As contas que curtiram a publicação no Facebook tinham características diversas. Algumas pareciam pertencer a pessoas reais, com postagens sobre assuntos variados e fotos com amigos e familiares. Outras claramente eram falsas: sem foto de perfil, amigos e nomes como “Habbig Htl”, “Henr Mathias”. A maior parte parecia pertencer a crianças e adolescentes, indicando que, em algum momento, podem ter autorizado de forma involuntária o uso automático do perfil para esse tipo de serviço. Foram enviadas mensagens para perfis escolhidos aleatoriamente, mas não houve respostas.

ATÉ PERFIS PRONTOS ESTÃO À VENDA

Em outro ramo do mercado, também é possível comprar no Instagram perfis já prontos e com muitos seguidores. Depois, basta trocar o nome e a foto para construir uma conta que já surge com uma base ampla.
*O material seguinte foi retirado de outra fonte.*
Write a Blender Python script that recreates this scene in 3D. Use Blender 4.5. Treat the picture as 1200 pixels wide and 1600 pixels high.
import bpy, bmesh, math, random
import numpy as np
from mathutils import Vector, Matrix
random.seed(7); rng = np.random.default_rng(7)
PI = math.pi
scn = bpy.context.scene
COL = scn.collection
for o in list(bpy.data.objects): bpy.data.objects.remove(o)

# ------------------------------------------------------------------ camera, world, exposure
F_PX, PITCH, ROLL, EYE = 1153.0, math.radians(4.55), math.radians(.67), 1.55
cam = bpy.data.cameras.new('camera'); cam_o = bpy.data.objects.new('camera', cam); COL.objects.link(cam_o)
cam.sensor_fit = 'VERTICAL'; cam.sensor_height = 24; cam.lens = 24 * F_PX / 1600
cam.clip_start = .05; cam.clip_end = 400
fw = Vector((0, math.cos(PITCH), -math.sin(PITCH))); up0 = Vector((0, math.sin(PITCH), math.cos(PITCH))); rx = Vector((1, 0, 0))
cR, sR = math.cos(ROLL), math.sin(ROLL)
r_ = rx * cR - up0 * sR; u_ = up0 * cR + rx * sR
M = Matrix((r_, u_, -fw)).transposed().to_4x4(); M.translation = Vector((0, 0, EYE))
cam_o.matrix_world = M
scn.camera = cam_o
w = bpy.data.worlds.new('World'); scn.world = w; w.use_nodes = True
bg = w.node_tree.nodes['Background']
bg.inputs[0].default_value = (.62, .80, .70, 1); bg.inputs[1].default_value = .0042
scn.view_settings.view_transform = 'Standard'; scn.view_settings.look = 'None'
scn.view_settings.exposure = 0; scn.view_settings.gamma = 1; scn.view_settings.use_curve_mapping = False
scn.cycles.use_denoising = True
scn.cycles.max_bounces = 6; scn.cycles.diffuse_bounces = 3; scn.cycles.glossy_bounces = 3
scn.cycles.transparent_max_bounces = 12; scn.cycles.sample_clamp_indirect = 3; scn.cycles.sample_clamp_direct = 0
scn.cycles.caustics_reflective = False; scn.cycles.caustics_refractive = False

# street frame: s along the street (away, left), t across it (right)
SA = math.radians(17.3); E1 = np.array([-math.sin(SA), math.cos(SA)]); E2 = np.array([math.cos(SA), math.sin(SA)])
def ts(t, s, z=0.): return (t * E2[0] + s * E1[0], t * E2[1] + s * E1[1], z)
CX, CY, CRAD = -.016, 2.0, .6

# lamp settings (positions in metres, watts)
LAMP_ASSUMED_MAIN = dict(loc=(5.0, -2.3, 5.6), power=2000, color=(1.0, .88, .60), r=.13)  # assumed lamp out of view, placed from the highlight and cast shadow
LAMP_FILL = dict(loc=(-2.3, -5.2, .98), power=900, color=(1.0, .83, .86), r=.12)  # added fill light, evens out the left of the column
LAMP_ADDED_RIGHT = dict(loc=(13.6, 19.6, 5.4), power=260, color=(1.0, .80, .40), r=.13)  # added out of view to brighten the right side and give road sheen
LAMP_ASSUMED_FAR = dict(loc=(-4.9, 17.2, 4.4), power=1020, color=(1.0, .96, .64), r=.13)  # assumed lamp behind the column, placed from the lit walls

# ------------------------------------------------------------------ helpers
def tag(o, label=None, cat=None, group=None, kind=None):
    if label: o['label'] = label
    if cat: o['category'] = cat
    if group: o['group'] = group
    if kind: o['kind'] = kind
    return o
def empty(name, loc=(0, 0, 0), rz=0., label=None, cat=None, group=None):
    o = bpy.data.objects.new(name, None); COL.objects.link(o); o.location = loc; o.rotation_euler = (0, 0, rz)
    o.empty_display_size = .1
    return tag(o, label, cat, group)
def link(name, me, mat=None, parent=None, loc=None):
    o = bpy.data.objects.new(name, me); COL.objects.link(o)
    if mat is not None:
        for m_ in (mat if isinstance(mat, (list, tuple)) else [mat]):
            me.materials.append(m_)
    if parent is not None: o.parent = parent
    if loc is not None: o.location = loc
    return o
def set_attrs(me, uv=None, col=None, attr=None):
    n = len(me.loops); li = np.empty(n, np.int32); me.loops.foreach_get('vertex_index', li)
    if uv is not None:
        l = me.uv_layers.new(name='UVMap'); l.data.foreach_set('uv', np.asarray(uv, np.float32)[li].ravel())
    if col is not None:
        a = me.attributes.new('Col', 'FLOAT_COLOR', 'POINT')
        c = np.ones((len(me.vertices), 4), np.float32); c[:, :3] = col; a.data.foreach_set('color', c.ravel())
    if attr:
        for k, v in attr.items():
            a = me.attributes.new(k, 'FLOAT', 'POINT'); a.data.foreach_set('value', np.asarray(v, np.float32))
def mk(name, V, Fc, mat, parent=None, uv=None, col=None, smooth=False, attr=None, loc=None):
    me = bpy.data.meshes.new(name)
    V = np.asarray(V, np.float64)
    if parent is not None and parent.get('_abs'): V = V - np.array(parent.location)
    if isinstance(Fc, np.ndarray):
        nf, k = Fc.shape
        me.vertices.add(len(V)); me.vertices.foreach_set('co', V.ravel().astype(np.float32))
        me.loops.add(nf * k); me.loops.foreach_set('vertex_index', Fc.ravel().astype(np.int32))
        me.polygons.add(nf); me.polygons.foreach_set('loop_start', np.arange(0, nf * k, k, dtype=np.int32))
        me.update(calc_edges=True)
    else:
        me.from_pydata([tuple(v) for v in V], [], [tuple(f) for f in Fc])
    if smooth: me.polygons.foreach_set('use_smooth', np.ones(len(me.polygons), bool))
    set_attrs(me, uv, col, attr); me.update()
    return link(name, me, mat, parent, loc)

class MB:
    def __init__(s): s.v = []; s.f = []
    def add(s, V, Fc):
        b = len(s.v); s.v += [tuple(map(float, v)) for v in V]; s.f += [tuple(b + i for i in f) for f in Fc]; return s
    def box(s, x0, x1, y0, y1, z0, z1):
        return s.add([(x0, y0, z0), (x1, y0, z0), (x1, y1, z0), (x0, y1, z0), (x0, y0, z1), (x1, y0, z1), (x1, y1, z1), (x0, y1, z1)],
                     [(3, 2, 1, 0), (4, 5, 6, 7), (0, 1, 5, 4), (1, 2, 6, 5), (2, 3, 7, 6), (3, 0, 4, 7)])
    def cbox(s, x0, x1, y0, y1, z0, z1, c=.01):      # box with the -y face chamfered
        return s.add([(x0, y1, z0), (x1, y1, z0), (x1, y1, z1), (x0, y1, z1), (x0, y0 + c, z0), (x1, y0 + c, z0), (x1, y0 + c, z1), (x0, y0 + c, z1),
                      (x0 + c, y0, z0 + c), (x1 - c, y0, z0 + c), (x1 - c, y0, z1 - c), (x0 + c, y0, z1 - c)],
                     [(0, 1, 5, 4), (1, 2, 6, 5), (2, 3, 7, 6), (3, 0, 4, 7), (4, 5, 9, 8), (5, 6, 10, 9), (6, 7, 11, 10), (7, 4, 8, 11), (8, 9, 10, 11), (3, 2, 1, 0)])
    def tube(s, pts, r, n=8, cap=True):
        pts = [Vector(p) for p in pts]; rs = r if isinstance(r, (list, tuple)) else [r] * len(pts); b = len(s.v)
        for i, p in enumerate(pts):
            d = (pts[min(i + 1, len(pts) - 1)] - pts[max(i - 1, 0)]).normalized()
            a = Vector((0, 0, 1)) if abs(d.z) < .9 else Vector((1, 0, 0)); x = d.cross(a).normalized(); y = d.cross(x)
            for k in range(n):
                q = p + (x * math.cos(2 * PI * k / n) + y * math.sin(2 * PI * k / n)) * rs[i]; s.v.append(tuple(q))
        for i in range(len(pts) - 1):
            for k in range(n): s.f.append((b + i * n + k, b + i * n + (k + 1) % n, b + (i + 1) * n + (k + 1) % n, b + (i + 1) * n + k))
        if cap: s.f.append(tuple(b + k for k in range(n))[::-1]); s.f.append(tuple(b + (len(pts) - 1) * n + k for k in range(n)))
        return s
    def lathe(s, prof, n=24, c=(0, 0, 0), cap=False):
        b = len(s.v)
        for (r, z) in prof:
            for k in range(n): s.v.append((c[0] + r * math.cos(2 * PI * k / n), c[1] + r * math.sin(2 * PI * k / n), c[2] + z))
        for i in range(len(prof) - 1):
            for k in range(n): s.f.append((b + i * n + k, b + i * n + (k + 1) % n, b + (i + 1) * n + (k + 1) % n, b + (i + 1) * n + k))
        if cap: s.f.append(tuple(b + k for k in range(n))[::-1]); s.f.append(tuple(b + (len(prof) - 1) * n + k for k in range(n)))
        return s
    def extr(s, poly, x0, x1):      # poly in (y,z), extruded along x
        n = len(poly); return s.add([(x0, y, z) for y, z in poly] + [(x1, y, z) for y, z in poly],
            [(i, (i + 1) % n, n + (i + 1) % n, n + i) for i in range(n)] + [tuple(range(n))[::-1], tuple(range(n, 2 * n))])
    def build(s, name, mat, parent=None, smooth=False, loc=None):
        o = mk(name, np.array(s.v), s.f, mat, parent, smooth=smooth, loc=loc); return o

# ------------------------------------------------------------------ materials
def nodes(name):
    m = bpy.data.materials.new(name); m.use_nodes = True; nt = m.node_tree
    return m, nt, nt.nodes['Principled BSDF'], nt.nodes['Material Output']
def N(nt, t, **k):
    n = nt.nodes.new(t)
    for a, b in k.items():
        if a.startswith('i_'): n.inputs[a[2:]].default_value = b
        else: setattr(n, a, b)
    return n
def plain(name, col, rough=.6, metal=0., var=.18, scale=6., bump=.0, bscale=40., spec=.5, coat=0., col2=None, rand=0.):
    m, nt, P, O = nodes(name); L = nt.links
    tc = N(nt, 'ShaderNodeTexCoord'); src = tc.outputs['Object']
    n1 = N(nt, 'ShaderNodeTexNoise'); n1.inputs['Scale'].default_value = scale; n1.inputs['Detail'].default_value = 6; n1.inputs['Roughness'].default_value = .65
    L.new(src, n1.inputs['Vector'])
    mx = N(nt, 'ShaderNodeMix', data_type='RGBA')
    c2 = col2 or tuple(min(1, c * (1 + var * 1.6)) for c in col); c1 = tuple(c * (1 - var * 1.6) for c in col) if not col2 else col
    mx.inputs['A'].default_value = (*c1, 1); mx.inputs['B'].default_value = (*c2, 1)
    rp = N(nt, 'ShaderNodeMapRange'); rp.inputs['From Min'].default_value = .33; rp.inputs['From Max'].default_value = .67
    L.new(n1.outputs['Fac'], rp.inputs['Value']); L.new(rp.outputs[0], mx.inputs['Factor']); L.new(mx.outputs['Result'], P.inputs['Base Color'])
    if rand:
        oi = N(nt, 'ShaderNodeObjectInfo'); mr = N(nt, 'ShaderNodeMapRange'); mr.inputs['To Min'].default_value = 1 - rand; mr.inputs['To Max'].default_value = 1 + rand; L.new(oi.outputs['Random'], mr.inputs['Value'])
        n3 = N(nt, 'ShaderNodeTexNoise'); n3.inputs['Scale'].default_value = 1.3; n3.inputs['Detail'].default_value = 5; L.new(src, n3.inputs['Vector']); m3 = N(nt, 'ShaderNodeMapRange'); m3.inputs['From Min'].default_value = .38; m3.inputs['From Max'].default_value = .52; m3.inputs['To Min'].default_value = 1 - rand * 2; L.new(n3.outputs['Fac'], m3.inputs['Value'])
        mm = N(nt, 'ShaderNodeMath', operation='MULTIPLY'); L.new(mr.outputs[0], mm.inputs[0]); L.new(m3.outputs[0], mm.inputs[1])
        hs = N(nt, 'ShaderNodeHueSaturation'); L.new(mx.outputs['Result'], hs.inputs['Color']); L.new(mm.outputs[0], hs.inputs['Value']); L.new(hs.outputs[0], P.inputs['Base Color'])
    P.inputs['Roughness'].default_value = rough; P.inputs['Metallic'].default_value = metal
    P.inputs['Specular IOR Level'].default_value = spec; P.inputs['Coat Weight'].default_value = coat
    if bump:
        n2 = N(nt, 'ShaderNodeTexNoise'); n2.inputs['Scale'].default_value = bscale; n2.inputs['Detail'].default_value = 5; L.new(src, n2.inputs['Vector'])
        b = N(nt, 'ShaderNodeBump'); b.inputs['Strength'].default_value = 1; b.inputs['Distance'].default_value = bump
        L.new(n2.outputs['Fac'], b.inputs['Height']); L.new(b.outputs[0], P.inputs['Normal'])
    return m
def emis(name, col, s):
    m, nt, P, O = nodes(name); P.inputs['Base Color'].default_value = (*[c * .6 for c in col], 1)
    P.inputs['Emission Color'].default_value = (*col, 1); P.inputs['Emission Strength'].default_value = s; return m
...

A reportagem identificou um perfil com 57 mil seguidores à venda por R$ 500 — havia também um anúncio no Mercado Livre, em outro exemplo da busca por influência nas redes a qualquer custo.

— Em 2013, fizemos um robô no Twitter ficar mais influente que a Oprah Winfrey. Na época, escrevi artigo falando quanto isso poderia ser usado em eleições, sobre como uma falsa importância poderia ser criada. A influência era medida por retuítes e número de pessoas que seguem de volta. O robô seguia e deixava de seguir pessoas, dormia oito horas, comentava nas postagens de outras pessoas. Simulava comportamento humano. Publicamos artigo expondo esse escândalo. O objetivo era de mostrar que esse ambiente é fácil de manipular. Alguns anos depois estou vendo empresas serem especializadas em manipular métricas — acrescenta Benevenuto.